И что же нам делать теперь, для чего жить? Но и на этот вопрос, слава Богу, дал ответ великий Федор Михайлович: «Для чего: для того, чтоб жить высшею жизнью, великою жизнью, светить миру великой, бескорыстной и чистой идеей, воплотить и создать в конце концов великий и мощный организм братского союза племен, создать этот организм не политическим насилием, не мечом, а убеждением, примером, любовью, бескорыстием, светом; вознести наконец всех малых сих до себя и до понятия ими материнского ее призвания — вот цель России, вот и выгоды ее, если хотите. Если нации не будут жить высшими, бескорыстными идеями и высшими целями служения человечеству, а только будут служить одним своим "интересам", то погибнут эти нации несомненно, окоченеют, обессилеют и умрут».

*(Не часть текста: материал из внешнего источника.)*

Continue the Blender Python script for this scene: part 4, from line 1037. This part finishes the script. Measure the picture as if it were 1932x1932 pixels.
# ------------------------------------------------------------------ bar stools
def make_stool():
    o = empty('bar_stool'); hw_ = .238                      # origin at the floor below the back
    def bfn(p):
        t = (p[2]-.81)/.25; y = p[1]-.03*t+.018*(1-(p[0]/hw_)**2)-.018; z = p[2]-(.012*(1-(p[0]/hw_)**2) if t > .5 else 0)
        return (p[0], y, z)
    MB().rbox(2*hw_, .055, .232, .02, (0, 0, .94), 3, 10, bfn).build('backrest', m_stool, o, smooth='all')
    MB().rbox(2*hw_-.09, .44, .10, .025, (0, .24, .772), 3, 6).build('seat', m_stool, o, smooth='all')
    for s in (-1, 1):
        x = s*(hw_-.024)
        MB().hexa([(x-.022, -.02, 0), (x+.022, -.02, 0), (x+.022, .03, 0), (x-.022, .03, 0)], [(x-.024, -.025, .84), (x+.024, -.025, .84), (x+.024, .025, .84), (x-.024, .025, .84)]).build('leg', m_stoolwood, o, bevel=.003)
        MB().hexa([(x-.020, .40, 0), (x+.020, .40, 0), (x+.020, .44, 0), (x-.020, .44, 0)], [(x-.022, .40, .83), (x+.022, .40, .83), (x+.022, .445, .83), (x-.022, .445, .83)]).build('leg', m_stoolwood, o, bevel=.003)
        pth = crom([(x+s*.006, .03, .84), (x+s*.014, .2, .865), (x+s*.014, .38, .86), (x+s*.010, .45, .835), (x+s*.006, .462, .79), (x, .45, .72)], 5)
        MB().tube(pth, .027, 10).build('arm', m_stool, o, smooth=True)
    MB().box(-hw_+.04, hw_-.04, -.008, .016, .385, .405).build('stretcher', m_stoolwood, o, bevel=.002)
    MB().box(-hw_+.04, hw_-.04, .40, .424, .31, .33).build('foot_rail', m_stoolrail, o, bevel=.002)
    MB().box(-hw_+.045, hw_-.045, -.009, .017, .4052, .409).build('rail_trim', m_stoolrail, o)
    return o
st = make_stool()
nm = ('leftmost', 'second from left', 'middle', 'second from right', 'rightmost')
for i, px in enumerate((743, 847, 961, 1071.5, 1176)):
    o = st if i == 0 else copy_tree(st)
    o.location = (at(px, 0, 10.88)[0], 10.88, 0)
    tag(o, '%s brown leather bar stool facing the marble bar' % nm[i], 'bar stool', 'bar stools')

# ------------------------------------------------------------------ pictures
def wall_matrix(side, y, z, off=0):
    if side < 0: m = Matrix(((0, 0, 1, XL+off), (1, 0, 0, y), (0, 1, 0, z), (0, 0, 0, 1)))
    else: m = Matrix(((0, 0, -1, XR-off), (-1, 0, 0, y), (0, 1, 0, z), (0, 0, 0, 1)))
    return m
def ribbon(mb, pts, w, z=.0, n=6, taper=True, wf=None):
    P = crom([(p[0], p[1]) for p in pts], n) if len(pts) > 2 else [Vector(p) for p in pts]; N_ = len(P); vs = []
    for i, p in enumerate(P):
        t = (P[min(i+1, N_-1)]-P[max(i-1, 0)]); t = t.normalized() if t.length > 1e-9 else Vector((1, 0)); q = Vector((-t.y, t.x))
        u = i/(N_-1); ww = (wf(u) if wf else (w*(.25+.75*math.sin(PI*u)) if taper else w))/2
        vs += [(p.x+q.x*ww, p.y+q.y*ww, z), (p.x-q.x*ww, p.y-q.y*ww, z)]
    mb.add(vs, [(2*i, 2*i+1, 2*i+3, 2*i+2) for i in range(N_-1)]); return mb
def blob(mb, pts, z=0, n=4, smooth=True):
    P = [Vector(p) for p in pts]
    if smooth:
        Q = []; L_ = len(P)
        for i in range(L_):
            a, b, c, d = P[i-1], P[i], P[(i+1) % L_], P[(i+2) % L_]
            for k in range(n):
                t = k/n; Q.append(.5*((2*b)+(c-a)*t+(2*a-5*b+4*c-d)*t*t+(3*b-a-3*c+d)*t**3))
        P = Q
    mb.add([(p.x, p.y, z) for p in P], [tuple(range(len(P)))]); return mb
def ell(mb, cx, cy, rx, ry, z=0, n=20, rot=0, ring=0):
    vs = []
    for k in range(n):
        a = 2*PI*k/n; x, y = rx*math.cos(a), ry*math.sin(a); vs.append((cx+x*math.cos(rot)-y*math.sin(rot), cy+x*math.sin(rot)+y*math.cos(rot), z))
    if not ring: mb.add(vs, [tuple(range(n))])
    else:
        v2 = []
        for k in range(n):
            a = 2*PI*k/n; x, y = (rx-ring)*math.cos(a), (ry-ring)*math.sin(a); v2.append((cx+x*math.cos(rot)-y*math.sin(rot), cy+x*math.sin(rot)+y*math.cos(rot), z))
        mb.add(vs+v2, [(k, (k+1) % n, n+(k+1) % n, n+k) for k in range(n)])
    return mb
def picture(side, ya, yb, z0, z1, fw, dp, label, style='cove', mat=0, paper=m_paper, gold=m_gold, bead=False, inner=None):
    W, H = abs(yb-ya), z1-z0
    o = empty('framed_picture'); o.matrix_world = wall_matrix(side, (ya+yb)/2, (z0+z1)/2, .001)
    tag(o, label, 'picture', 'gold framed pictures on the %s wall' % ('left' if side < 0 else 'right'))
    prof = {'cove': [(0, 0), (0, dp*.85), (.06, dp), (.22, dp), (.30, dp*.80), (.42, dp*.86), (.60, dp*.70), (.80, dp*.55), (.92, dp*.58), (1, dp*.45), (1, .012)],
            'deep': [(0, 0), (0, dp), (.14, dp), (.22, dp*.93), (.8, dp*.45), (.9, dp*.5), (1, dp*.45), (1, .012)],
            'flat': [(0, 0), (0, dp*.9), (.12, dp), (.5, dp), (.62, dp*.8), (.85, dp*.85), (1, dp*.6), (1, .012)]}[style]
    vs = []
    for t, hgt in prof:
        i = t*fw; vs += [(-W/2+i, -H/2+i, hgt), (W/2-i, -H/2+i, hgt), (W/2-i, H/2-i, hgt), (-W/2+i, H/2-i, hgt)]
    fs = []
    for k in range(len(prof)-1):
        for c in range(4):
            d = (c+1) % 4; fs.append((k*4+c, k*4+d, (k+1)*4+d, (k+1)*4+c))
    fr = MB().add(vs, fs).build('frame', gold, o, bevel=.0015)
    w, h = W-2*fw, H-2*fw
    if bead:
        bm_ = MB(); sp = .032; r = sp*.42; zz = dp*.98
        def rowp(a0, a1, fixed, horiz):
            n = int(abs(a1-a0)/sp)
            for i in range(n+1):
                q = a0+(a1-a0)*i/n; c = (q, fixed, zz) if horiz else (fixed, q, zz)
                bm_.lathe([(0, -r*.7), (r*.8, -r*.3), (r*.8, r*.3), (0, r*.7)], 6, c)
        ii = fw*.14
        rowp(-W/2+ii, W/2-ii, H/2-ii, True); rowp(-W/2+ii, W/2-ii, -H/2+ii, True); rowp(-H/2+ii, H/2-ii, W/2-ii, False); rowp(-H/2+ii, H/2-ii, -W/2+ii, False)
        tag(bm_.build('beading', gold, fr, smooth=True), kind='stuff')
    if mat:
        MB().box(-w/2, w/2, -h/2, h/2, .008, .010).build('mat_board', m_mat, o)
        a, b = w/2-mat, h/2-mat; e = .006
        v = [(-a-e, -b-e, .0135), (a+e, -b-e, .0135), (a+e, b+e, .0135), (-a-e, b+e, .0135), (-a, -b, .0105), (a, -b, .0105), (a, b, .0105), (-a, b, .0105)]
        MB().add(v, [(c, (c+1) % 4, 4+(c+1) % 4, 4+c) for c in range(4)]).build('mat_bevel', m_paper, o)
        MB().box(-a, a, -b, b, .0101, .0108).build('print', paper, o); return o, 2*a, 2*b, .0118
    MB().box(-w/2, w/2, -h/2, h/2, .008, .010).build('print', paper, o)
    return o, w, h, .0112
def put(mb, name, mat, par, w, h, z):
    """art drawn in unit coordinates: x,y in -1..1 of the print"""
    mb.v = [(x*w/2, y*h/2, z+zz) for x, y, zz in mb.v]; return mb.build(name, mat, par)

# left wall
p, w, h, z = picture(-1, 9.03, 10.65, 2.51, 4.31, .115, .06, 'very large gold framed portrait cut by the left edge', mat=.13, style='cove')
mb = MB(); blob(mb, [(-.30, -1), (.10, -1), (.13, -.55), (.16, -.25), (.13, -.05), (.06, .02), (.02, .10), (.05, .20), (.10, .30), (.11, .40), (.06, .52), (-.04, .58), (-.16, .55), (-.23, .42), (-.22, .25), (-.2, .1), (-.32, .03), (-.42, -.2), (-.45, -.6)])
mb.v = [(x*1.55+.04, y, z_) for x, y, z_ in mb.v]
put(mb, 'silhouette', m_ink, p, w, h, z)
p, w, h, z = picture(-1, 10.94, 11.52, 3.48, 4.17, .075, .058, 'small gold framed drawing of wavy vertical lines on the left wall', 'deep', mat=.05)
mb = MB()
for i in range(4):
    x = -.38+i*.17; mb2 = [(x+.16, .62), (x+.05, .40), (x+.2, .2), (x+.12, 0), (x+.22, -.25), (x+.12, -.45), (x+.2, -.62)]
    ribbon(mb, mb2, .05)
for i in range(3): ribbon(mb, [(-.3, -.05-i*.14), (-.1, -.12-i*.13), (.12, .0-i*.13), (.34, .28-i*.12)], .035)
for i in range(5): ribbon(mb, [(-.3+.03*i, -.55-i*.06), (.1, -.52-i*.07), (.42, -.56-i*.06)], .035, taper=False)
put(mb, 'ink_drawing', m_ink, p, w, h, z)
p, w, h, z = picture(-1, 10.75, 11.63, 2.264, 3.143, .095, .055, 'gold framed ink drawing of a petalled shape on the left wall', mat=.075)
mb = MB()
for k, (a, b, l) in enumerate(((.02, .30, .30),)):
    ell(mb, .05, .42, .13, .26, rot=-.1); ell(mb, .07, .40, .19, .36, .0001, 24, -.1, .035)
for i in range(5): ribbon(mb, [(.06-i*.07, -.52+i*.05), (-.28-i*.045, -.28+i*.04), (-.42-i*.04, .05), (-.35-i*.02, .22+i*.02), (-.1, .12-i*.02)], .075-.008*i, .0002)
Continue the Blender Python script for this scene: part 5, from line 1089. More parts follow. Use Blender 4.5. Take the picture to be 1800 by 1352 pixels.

Нет сомнений, что Россия и ее народ готов еще не раз показать этот пример любви и бескорыстия. Но вот что нам никак не удается, так это сделать свою жизнь такой, чтобы нас приняли за образец без нашего самопожертвования, а потому лишь, что мы на своих высоких идеях построим жизнь такой, которой захотят следовать другие народы и придут к нам не ради нашей силы и героизма, а потому что захотят жить как мы. Пока таких нет.

Для того, чтобы построить жизнь на новых основаниях, мы не можем идти по западному либеральному пути — он для нас закрыт. Но и в нашем прошлом нет привлекательного будущего — его нужно нам самим создать заново. России необходимо найти принципиально новый путь. Это не путь западников и славянофилов, коммунистов и либералов, монархистов и националистов. Все эти идеи опробованы и сданы в архив, на них не построишь нового будущего. Только самостоятельное творчество небывало нового может создать такую Россию, которая действительно явит миру пример, как это она уже делала в ХХ веке.